CPM 1V,[20] a proprietary steel, very high toughness, several times higher than A2 with same level of wear resistance.[1]
CPM 3V,[21] a proprietary steel, very high toughness, less than CPM 1V, but more than A2, and high wear resistance, better than CPM 1V. Used by several custom knives makers and factories, including Jerry Hossom, Mike Stewart [Bark River], Reese Weiland, Nathan Carothers, and Dan Keffeler. Makes good choice for swords and large knives.[1]
CPM 4V,[22] a proprietary steel, high-impact toughness and a very good wear resistance. Gaining popularity in Bladesports Competition Cutting knives.
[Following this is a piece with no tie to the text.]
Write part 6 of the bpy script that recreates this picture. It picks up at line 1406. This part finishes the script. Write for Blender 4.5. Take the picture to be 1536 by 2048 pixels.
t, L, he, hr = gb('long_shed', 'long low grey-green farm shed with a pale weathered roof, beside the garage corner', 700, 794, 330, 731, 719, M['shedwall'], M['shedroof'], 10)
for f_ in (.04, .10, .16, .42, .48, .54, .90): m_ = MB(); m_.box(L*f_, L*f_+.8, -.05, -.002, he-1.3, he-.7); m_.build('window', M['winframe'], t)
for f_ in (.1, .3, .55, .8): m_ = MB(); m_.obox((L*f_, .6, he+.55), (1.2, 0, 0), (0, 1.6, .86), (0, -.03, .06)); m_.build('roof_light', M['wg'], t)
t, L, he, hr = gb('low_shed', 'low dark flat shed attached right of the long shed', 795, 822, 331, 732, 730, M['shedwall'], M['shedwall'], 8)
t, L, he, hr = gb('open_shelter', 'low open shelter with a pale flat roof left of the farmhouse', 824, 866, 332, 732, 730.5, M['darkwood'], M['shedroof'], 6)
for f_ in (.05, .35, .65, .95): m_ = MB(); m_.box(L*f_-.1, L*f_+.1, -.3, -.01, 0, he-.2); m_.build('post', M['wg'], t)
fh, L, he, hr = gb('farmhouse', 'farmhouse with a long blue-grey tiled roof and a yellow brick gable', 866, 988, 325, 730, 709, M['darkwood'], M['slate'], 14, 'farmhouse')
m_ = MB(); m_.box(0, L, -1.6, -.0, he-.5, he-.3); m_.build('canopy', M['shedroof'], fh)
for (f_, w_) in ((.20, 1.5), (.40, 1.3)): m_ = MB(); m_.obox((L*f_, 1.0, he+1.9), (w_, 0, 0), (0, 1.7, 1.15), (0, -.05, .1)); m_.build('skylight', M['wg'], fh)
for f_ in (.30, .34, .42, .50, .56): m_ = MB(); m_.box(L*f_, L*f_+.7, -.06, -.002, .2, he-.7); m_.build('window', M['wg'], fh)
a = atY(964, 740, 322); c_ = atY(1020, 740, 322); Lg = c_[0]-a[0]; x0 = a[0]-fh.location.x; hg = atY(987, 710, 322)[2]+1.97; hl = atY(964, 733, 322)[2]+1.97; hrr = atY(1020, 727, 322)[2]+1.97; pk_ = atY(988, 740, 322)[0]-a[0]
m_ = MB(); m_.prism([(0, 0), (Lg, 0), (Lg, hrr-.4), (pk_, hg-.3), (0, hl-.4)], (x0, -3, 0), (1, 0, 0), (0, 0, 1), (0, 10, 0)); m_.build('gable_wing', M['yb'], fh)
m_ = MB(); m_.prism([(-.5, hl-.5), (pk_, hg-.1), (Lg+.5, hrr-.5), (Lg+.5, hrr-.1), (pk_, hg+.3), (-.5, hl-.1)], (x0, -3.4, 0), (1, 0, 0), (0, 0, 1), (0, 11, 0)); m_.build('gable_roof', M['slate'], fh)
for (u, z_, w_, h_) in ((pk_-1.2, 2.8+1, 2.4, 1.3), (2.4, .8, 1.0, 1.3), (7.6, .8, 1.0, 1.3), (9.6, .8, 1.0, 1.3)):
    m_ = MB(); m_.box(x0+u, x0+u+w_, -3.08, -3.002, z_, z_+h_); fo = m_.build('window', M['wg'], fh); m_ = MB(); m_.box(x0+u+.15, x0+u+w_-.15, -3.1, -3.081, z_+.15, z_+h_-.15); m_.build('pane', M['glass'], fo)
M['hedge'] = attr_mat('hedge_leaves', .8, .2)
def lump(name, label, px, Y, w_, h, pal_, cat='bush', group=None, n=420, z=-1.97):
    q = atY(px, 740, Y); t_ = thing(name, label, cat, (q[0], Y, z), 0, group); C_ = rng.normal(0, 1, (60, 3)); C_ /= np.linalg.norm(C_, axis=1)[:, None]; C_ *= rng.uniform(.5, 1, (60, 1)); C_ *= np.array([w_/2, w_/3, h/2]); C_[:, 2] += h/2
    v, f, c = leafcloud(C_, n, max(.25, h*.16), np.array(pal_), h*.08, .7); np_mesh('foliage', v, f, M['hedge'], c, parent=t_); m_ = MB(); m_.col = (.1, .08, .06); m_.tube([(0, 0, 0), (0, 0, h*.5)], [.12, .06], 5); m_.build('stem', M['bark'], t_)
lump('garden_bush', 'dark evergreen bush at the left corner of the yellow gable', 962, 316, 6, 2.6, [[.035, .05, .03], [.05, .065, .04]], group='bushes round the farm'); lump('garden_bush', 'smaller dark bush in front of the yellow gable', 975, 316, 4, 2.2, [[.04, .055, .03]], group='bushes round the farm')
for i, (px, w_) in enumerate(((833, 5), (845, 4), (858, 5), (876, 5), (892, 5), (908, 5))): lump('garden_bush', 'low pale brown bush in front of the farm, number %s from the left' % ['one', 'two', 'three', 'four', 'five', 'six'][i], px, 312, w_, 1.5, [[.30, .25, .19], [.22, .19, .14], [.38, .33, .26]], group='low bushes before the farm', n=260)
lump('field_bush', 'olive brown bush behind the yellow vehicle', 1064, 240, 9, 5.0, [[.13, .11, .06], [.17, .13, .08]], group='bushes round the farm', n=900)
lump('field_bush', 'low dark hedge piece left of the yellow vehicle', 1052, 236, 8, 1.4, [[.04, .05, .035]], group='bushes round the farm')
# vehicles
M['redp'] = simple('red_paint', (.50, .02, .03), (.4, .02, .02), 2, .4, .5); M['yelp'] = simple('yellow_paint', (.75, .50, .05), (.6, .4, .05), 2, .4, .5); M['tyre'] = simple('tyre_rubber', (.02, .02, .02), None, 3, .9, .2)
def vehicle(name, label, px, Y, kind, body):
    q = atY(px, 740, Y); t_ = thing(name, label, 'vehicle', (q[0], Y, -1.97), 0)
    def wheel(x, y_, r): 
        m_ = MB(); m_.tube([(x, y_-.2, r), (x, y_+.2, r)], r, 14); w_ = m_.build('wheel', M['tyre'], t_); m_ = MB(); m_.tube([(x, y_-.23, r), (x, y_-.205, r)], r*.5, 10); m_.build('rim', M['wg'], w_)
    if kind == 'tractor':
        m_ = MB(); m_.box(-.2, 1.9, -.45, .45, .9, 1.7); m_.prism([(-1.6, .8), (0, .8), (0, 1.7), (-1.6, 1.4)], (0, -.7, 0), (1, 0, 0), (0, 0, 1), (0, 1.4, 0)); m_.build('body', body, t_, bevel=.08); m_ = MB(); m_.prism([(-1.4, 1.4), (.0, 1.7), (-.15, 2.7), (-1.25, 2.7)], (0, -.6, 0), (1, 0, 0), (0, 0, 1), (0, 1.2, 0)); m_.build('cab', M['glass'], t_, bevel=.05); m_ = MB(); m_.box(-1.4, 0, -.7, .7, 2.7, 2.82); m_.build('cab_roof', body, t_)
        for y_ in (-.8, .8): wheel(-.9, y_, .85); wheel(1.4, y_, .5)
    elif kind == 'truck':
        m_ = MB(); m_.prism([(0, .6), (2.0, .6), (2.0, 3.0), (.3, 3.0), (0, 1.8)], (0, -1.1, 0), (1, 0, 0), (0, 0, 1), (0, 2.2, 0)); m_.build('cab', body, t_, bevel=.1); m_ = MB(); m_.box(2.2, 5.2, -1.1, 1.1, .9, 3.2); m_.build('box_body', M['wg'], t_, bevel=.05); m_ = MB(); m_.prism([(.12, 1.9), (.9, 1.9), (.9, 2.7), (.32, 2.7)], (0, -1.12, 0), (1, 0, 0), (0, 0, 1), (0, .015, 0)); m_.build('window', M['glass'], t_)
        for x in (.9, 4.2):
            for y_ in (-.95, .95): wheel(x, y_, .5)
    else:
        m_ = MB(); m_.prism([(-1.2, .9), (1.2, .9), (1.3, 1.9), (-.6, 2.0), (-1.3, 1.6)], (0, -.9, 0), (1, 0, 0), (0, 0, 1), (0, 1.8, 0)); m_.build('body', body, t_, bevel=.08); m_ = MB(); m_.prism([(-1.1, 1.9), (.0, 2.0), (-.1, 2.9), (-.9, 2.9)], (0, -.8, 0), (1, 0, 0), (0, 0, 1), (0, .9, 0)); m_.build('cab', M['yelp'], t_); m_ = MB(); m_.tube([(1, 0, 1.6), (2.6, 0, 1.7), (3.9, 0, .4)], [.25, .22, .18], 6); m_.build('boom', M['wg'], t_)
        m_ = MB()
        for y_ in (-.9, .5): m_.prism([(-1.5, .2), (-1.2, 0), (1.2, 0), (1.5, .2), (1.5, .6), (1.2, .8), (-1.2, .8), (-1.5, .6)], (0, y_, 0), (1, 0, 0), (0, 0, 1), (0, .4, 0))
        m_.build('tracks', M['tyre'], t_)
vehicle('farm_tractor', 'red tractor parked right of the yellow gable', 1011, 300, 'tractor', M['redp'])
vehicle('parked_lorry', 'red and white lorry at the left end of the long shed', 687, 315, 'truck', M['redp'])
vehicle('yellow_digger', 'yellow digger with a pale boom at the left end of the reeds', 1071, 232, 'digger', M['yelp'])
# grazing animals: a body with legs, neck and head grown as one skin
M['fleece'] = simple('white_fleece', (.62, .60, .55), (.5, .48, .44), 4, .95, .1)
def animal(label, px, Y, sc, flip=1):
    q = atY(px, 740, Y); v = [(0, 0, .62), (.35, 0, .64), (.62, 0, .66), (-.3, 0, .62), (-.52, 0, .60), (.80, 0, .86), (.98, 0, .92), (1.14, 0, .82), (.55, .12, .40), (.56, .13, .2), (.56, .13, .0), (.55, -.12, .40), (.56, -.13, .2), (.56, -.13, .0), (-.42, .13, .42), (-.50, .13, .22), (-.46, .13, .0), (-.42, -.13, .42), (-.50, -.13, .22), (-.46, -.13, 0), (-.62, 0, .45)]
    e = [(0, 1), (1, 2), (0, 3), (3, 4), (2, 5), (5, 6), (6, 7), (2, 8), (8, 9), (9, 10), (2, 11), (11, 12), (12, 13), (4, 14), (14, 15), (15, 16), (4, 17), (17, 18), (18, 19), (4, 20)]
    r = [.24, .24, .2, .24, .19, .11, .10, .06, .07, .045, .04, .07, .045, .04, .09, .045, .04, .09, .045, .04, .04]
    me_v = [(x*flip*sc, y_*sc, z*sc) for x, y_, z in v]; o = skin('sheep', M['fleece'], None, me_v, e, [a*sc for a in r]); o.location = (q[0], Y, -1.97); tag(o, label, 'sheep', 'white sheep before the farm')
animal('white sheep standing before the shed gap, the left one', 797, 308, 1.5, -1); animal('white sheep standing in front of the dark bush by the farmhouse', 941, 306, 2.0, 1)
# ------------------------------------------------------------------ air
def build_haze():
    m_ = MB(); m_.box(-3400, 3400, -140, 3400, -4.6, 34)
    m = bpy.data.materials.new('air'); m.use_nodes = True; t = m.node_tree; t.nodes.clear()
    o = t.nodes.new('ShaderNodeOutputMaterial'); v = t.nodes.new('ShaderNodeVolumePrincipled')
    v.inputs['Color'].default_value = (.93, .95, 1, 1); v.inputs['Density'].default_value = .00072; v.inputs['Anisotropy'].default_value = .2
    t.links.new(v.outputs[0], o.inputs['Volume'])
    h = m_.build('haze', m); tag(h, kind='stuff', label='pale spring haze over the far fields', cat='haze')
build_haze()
CPM 9V,[23] a modification of CPM 10V with lower carbon and vanadium to improve toughness and heat check resistance.
CPM 10V (AISI A11),[24] highly wear-resistant tool steel, toughness comparable with D2 tool steel. Currently used by a few custom knife makers. Phil Wilson pioneered the use of CPM 10V and numerous other CPM steels in sporting knives.[1]
CPM 15V,[25] a proprietary steel, extremely high wear-resistant tool steel, thanks to 14.5% Vanadium content. Found only in custom knives.[1]
CPM CRU-WEAR,[26] a proprietary steel designed as a CPM upgrade to conventional Cru-Wear and D2 steels, it offers better wear resistance, toughness, and hardness than ingot made Cru-Wear.
CPM S7, a shock-resistant medium carbon tool steel, with outstanding impact toughness and high strength, along with medium wear resistance. It has maximum shock resistance and high compression strength, which gives it good deformation resistance in use while retaining good toughness.